On the Vimalakirti Sutra
The development of Mahayana Buddhism, described as the second turning of the Dharma wheel, was and is for many the culmination of Buddhist teaching. Though existing in different forms across many national borders Mahayana Buddhism is easily recognizable for those who know what to look for. In the material world one finds stupas and ornate depictions of multiple cosmic Buddhas ensconced in heavenly realms. Beneath these physical traces are hints of the philosophy of Mahayana Buddhism, which is multifaceted and deals often with the indescribable, the non-dualistic, and the ideal of the Bodhisattva. Running underneath all of the various forms of Mahayana Buddhism some of these ideas remain consistent, for example Nirvana without attainment. Other aspects may be more difficult to compare, for example while there is definite teaching on the nature of the Bodhisattva and on the innumerable cosmic Buddhas, these things are, by virtue of the teaching of the Heart Sutra, non-existent. Mahayana Buddhism provides the tools necessary to escape entrapment in its own system of thought.
Mahayana Buddhism is almost defined by its assertion Nirvana and Samsara are one and the same and that hence there is no attainment of Nirvana, abandoning dualism in a spectacular way. The Vimalakirti Sutra is a dialogue between a confused disciple and a goddess which asserts the superiority of the Mahayana school over all others. It was not enough to separate from the past with such radical ideas, establishing it as a parallel vehicle to enlightenment to other traditions, practitioners of the Mahayana school have often asserted that theirs is the superior conveyance to the other side. And why not? According to the goddess in the dialogue, the elders of what was then mainstream Buddhism were full of fallacious ideas, “When the flowers fell on the bodies of the bodhisattvas, they fell off on the floor, but when they fell on the bodies of the great disciples, they stuck to them and did not fall” (Thurman 2). That is to say, the Mahayana Boddhisattva with their superior understanding of Dharma were unfettered by problems that plagued them. The goddess lists the highest of these problems as pride, “‘Liberation is freedom from desire, hatred, and folly’ that is the teaching of the excessively proud. But those free of pride are taught that the very nature of desire, hatred, and folly is itself liberation” (Thurman 3). This is an example of the Mahayana evolution beyond dualism. Whereas practitioners of the ‘hinayana’ or ‘lesser vehicle’ try to scrub themselves clean of their every misdeed, many thinkers opted for a more profound way to reconcile themselves with their flaws.

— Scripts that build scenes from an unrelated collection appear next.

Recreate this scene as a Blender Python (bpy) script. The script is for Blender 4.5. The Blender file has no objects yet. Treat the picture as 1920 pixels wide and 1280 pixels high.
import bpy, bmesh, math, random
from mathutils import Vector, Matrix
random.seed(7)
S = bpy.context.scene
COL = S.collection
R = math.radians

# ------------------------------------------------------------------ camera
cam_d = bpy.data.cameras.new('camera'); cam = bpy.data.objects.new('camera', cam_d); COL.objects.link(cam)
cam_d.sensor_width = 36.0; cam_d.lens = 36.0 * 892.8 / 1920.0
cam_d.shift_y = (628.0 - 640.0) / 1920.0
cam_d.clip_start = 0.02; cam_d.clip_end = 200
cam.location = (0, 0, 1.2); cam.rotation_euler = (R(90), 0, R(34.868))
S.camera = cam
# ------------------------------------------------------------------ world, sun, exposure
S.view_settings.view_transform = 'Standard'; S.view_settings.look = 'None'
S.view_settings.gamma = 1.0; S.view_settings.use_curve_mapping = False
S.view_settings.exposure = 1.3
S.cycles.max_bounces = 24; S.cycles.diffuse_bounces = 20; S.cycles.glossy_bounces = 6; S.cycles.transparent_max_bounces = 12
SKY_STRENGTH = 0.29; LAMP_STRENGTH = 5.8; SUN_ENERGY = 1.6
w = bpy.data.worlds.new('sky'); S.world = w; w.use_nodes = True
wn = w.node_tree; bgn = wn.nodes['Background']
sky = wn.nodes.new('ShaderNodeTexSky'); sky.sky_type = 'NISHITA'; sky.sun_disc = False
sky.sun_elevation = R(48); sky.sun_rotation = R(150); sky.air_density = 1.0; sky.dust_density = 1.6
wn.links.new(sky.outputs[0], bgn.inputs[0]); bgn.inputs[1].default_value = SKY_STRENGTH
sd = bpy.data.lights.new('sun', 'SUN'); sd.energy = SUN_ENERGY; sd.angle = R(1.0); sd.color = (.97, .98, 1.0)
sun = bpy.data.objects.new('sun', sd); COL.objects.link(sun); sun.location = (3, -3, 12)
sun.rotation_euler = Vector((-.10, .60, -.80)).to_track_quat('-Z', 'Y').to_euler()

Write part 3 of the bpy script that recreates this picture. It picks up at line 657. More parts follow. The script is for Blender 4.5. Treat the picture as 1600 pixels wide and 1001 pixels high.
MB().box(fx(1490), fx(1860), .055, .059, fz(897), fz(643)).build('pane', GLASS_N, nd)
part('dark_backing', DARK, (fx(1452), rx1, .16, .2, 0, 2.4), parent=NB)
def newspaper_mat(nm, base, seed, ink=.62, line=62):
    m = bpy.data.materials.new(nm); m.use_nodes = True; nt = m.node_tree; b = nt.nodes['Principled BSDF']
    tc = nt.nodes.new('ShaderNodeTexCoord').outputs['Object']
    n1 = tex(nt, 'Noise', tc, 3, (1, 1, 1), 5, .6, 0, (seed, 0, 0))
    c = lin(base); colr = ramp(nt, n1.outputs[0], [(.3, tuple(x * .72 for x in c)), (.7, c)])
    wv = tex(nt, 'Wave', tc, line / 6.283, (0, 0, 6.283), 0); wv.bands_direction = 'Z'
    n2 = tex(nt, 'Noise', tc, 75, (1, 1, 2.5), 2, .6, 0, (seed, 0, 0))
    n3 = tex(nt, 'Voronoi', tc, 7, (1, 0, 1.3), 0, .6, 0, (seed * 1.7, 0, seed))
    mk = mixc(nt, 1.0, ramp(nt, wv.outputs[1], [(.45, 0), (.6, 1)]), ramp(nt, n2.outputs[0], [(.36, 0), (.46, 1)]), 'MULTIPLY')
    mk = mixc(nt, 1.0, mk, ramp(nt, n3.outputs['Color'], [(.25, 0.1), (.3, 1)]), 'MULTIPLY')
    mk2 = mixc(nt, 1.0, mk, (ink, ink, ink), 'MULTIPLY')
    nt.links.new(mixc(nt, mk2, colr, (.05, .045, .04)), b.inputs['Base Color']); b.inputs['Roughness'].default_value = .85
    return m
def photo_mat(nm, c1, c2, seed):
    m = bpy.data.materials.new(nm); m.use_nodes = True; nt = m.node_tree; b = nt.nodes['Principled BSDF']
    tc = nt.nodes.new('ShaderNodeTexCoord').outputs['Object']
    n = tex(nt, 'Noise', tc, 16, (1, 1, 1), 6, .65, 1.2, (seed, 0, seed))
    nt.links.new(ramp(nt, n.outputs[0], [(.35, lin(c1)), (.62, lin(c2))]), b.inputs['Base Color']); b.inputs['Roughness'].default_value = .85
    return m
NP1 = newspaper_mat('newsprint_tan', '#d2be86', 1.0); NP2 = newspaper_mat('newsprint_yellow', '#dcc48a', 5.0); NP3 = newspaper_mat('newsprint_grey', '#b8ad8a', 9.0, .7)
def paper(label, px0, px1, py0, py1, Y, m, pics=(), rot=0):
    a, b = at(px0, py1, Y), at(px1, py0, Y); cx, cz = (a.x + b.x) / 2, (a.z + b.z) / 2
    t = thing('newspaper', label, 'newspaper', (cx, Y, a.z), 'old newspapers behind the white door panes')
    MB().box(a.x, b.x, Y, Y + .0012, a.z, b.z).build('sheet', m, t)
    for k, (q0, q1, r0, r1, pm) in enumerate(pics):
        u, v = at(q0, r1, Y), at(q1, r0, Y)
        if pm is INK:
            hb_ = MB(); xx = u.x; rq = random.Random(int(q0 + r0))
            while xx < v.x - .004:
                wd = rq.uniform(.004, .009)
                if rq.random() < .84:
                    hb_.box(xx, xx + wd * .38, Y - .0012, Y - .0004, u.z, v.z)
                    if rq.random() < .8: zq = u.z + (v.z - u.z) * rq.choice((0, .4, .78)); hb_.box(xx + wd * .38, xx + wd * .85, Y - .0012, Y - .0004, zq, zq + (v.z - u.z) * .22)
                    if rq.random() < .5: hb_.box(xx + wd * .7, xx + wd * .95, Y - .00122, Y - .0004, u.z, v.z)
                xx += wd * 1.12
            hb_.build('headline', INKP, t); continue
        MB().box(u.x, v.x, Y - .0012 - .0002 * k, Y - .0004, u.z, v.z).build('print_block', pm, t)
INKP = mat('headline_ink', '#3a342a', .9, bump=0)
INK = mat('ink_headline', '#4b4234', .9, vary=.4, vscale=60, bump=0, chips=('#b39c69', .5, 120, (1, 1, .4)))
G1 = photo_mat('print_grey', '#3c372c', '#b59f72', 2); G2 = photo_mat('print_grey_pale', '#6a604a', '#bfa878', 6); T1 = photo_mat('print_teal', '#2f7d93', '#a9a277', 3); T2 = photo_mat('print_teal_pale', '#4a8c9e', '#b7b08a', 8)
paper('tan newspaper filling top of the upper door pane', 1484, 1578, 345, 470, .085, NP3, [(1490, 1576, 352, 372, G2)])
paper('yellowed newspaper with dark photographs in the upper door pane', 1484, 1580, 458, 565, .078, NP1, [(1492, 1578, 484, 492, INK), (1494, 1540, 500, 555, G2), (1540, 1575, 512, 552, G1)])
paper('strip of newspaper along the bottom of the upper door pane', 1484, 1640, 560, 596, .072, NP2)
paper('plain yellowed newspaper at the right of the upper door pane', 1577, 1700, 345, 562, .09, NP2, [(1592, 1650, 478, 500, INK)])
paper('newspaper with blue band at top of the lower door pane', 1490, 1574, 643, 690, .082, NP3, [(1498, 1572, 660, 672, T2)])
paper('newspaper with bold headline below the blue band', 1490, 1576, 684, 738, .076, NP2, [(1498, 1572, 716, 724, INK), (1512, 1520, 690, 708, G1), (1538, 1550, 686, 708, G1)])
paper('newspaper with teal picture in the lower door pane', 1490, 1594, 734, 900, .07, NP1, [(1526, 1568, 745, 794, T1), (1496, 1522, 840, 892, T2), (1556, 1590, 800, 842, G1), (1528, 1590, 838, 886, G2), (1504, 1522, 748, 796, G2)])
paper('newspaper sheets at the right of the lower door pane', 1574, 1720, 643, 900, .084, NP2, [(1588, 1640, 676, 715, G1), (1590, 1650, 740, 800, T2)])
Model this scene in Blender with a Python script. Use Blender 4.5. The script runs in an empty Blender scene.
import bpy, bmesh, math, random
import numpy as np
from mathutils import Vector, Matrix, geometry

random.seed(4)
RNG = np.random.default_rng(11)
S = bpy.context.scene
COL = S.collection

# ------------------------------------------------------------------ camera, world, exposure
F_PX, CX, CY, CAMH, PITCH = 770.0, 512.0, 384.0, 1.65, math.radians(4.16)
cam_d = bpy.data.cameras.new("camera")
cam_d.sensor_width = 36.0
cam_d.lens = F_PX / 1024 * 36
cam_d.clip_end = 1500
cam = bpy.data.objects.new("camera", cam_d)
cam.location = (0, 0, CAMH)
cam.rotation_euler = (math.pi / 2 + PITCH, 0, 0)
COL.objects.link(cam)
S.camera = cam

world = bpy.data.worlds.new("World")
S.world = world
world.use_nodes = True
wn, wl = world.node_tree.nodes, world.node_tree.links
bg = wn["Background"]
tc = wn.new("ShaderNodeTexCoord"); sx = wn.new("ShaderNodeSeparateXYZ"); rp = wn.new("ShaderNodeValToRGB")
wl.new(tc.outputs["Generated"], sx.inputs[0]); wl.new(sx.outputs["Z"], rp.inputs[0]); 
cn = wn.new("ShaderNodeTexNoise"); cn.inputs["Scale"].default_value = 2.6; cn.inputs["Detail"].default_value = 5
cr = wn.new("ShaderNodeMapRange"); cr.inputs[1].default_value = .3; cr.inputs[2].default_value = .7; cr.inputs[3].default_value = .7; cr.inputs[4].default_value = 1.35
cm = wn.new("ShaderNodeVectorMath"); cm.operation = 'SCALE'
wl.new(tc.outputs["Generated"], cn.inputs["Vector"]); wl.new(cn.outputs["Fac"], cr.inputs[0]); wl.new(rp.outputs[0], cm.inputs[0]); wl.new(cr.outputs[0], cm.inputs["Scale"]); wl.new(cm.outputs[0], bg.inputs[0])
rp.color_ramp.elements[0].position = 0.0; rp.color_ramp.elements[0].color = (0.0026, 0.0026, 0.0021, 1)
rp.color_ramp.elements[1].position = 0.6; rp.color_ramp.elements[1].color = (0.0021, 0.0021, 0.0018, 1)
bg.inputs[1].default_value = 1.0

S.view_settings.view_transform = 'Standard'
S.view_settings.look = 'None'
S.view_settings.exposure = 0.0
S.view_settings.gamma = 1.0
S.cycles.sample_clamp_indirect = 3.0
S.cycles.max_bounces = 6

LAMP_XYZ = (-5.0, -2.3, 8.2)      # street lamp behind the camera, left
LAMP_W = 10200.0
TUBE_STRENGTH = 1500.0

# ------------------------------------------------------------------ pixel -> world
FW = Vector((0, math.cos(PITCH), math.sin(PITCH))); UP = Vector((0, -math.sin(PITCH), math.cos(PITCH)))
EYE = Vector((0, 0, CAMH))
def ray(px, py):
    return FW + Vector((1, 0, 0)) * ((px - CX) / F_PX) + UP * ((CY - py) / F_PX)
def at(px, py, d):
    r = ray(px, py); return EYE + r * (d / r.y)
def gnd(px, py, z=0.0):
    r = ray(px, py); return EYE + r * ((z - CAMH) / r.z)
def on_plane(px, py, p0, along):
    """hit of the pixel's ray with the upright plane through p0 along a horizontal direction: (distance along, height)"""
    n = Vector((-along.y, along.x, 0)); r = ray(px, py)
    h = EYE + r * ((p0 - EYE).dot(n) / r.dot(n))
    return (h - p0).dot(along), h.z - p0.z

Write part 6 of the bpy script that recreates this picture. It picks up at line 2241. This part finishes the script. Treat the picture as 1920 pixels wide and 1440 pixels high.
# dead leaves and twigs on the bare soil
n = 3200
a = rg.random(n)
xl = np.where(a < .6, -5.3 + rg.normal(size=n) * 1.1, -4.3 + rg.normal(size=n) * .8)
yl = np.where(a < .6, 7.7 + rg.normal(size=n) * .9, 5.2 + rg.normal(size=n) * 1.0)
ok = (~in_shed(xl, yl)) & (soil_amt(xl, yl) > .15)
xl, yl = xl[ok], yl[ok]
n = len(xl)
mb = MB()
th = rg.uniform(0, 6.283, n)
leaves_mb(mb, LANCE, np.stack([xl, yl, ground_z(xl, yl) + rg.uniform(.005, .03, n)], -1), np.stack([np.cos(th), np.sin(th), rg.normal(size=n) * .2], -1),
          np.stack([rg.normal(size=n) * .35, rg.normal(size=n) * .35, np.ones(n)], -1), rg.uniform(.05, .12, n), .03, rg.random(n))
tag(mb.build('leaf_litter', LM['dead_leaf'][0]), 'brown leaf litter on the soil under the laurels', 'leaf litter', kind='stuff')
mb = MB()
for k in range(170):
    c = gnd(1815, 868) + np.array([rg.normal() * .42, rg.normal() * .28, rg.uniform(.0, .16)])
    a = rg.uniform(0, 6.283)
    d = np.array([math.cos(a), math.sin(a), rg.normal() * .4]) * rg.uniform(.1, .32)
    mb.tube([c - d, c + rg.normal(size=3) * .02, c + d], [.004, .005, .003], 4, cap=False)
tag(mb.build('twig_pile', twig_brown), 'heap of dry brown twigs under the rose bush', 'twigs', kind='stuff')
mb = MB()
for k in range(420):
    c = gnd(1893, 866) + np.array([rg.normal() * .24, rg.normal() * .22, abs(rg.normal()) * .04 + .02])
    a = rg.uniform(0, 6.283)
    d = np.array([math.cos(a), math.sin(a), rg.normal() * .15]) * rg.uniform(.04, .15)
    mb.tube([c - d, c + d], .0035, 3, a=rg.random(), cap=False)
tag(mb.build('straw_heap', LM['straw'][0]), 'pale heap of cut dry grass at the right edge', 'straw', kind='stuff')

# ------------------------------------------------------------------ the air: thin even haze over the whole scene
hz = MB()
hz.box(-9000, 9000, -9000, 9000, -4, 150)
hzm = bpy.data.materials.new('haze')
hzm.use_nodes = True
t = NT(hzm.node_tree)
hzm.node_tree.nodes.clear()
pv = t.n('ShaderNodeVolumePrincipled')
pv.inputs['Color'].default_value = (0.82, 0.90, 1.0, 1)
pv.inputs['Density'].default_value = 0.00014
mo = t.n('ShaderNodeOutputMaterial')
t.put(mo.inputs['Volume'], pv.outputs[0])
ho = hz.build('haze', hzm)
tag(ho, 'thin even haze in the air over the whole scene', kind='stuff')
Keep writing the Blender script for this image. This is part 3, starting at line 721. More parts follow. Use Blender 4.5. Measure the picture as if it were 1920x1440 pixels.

Ironically, however, this skillful heart of Mahayana thinking contradicts many efforts by some to define Mahayana philosophy as anything beyond the essential teachings found in the Heart Sutra and other teachings of the school. The essential teaching of the Heart Sutra is that, ultimately, there are no things existing in and of themselves, whatsoever, in that they do not exist when not in relationship with other conventional things. This is what is called in the readings emptiness (Strong 143). The Vimalakirti Sutra is a very Mahayana document, asserting among other things that the countless cosmic Buddhas themselves do not achieve enlightenment but simply are enlightened, (Thurman 4) that the goddess herself believed that all beings were not truly themselves but the appearances of their forms, “While they are not women in reality, they appear in the form of women. With this in mind, the Buddha said, 'In all things, there is neither male nor female’” (Thurman 4). However, the Sutra also discusses the various forms of Buddhist doctrine, and there is the sense here that what is conventionally known as the Mahayana school is necessary above all others for liberation when the goddess says “I belong to the disciple-vehicle when I teach it to those who need it. I belong to the solitary-vehicle when I teach the twelve links of dependent origination… And, since I never abandon the great compassion, I belong to the great vehicle (mahayana), as all need that teaching to attain ultimate liberation” (Thurman 3). It must be then that the goddess is only speaking conventionally to the monk, who upon realizing his native enlightenment would see the emptiness of comparisons between one school of thought and another.
Mahayana philosophy is riddled with paradoxes. Practitioners most serious about departing the present for the other shore are further away than the disciple who searches for Nirvana in Samsara, who is further still from those who don’t look as a means of looking, and further still than those not looking at all, and yet it is those who don’t at all who seem to be most in need of what they already have. According to these teachings, at the same time, all of those people are equally enlightened. Rather than break the tradition, this proves that Mahayana Buddhism itself is not something to be clung to but is rather the means to transcending itself.